Citigroup hopes the government makes a public expression of confidence in Citigroup that would help reassure clients and customers, the leading financial daily said. “Absent a public endorsement, Citigroup executives believe even a small capital infusion from the government would send a positive signal.”

The New York Times noted: “Today, Citigroup, once the nation’s largest and mightiest financial institution, has been brought to its knees by more than $65 billion in losses, write-downs for troubled assets and charges to account for future losses.”

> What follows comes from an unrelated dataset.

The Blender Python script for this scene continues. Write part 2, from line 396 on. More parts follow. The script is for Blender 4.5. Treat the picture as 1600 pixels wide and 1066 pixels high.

Citigroup’s stock has plummeted to its lowest price in more than a decade, closing Friday at $3.77. At that price the company is worth just $20.5 billion, down from $244 billion two years ago.

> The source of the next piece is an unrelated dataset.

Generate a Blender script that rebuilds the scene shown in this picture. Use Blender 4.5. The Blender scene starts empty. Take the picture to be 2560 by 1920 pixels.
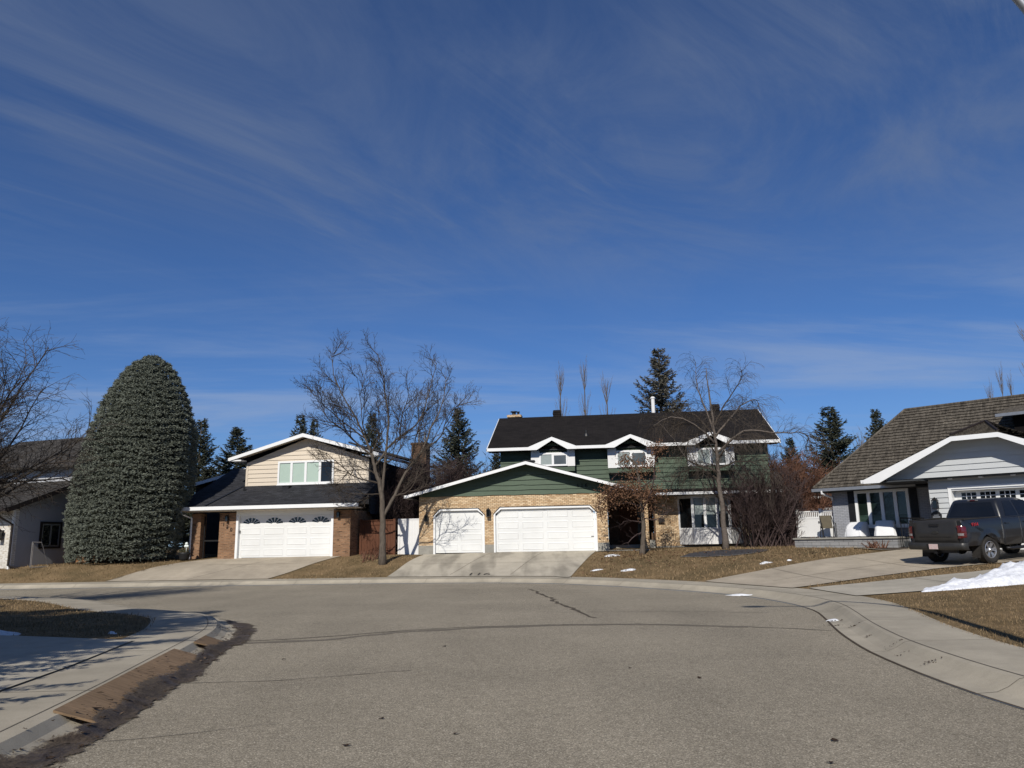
import bpy, bmesh, math, random
import numpy as np
from mathutils import Vector, Matrix, noise
R=math.radians
sc=bpy.context.scene; COL=sc.collection
# ------------------------------------------------------------------ terrain
RB=[(4.9,-60),(4.8,-10),(4.7,2),(4.62,7.5),(4.6,8.2),(4.66,9.4),(4.86,11.1),(5.2,12.7),(5.5,13.85),(5.95,15.4),(6.4,17.2),(6.5,19.2),(6.15,21.6),(5.1,24.0),(3.3,26.9),(1.6,28.9),(-.2,30.1),(-2.6,30.8),(-5.2,31.3),(-10.5,31.7),(-16,31.9),(-21,32.0),(-30,32.3),(-60,33)]
LB=[(-2.8,-60),(-2.9,-10),(-3.24,2),(-3.56,6),(-3.75,7.4),(-4.0,9),(-4.27,10.5),(-4.62,12.5),(-4.85,13.7),(-5.08,14.6),(-5.52,15.8),(-6.15,17.1),(-7.1,18.2),(-8.9,19.6),(-10.2,21),(-12.2,23.1),(-15.3,25.1),(-19,26),(-26,26.5),(-60,27.5)]
def cr(P,step=.5):
    P=[np.array(p,float) for p in P];P=[2*P[0]-P[1]]+P+[2*P[-1]-P[-2]];o=[]
    for i in range(1,len(P)-2):
        a,b,c,d=P[i-1:i+3];L=np.linalg.norm(c-b);n=max(2,int(L/step))
        if L>14:n=max(2,int(L/3))
        # centripetal-ish: scale tangents
        t1=(c-a)/(np.linalg.norm(c-b)+np.linalg.norm(b-a))*L;t2=(d-b)/(np.linalg.norm(d-c)+np.linalg.norm(c-b))*L
        for k in range(n):
            t=k/n;o.append((2*t**3-3*t*t+1)*b+(t**3-2*t*t+t)*t1+(-2*t**3+3*t*t)*c+(t**3-t*t)*t2)
    o.append(P[-2]);return np.array(o)
RBs=cr(RB);LBs=cr(LB)
def pdist(x,y,P):
    x=np.asarray(x,float)[:,None];y=np.asarray(y,float)[:,None]
    a=P[:-1];b=P[1:];ab=b-a;L2=(ab**2).sum(1)
    t=np.clip(((x-a[:,0])*ab[:,0]+(y-a[:,1])*ab[:,1])/L2,0,1)
    dx=x-(a[:,0]+t*ab[:,0]);dy=y-(a[:,1]+t*ab[:,1])
    D=dx*dx+dy*dy;i=D.argmin(1);r=np.arange(len(i))
    side=ab[i,0]*dy[r,i]-ab[i,1]*dx[r,i]   # >0 : left of travel
    return np.sqrt(D[r,i]),side
def prof(d,left=False):
    return np.interp(d,[0,.2,.3,.38,.54,1.55],[0,.012,.06,.138,.152,.17]) if left else np.interp(d,[0,.22,.34,.46,.54,1.55],[0,.012,.06,.135,.15,.17])
def hgt(x,y):
    x=np.atleast_1d(np.asarray(x,float));y=np.atleast_1d(np.asarray(y,float))
    dr,sr=pdist(x,y,RBs);dl,sl=pdist(x,y,LBs)
    ar=np.degrees(np.arctan2(x,y-22))
    rate=np.interp(ar,[-180,-95,-70,-55,-40,0,40,75,110,180],[.04,.04,.21,.21,.168,.162,.135,.072,.06,.05])
    def rise(d,rate,cap):
        q=np.maximum(d-1.55,0)*rate;return cap*(1-np.exp(-(q/cap)**1.6))**(1/1.6)
    hr=prof(dr)+rise(dr,rate,1.0);hl=prof(dl,True)+rise(dl,.04*np.ones_like(dl),.22)
    return np.where(sr<0,hr,np.where(sl>0,hl,0.))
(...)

Waves of layoffs have accompanied that slide, with about 75,000 jobs already gone or set to disappear from a workforce that numbered about 375,000 a year ago.

Since becoming chief executive last December, Pandit, a former money manager and investment banker, has been scrambling to put out fires and repair Citigroup’s deficient risk-management systems, the Times said.

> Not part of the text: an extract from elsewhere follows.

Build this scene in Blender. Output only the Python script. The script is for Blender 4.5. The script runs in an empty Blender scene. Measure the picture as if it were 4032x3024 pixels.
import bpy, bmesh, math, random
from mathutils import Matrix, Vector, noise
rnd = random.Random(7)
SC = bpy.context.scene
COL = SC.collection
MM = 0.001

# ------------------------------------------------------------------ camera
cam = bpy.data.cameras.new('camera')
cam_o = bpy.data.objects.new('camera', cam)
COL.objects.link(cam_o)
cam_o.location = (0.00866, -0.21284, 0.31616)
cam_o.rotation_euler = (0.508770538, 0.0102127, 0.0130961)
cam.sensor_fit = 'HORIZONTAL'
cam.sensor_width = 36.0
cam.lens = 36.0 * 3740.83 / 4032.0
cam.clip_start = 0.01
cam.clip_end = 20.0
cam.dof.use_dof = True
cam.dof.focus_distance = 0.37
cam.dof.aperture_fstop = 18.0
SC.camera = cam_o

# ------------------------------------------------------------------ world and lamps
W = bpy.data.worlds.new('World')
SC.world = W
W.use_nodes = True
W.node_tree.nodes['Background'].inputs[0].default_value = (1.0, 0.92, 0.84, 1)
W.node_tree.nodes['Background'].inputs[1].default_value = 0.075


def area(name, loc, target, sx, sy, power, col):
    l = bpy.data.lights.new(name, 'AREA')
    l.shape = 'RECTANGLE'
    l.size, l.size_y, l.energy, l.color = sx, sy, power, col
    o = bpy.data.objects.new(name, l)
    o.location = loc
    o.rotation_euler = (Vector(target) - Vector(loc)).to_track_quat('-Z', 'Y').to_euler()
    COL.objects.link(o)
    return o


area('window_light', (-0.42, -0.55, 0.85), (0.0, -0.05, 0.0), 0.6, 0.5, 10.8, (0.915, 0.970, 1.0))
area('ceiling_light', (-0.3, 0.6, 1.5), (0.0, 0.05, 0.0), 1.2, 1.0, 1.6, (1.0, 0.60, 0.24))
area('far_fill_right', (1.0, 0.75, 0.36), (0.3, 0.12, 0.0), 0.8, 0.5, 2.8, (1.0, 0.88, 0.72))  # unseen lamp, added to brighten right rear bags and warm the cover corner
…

Pandit now “faces the twin challenge of rebuilding investor confidence while trying to fix the company’s myriad problems”.

Citigroup has suffered four consecutive quarters of multibillion-dollar losses as it has written down billions of dollars of the mortgage-related assets it held on its books.

Even though Citigroup executives insist that the bank can ride out its current difficulties, and that the repatriated assets pose no threat, investors have their doubts, the influential daily said.

Because analysts do not have a complete grip on the quality of those assets, they are warning that Citigroup may have to set aside billions of dollars to guard against losses, it said.

Some analysts say they believe that the $25 billion that the federal government invested in Citigroup in October might not be enough to stabilise it.

Others say the fact that such huge amounts have yet to steady the bank is a reflection of the severe damage caused by Citigroup’s appetites.

“They pushed to get earnings, but in doing so, they took on more risk than they probably should have if they are going to be, in the end, a bank subject to regulatory controls,” the Times quoted Roy Smith, a professor at the Stern School of Business at New York University, as saying.

“Safe and soundness has to be no less important than growth and profits but that was subordinated by these guys,” he added.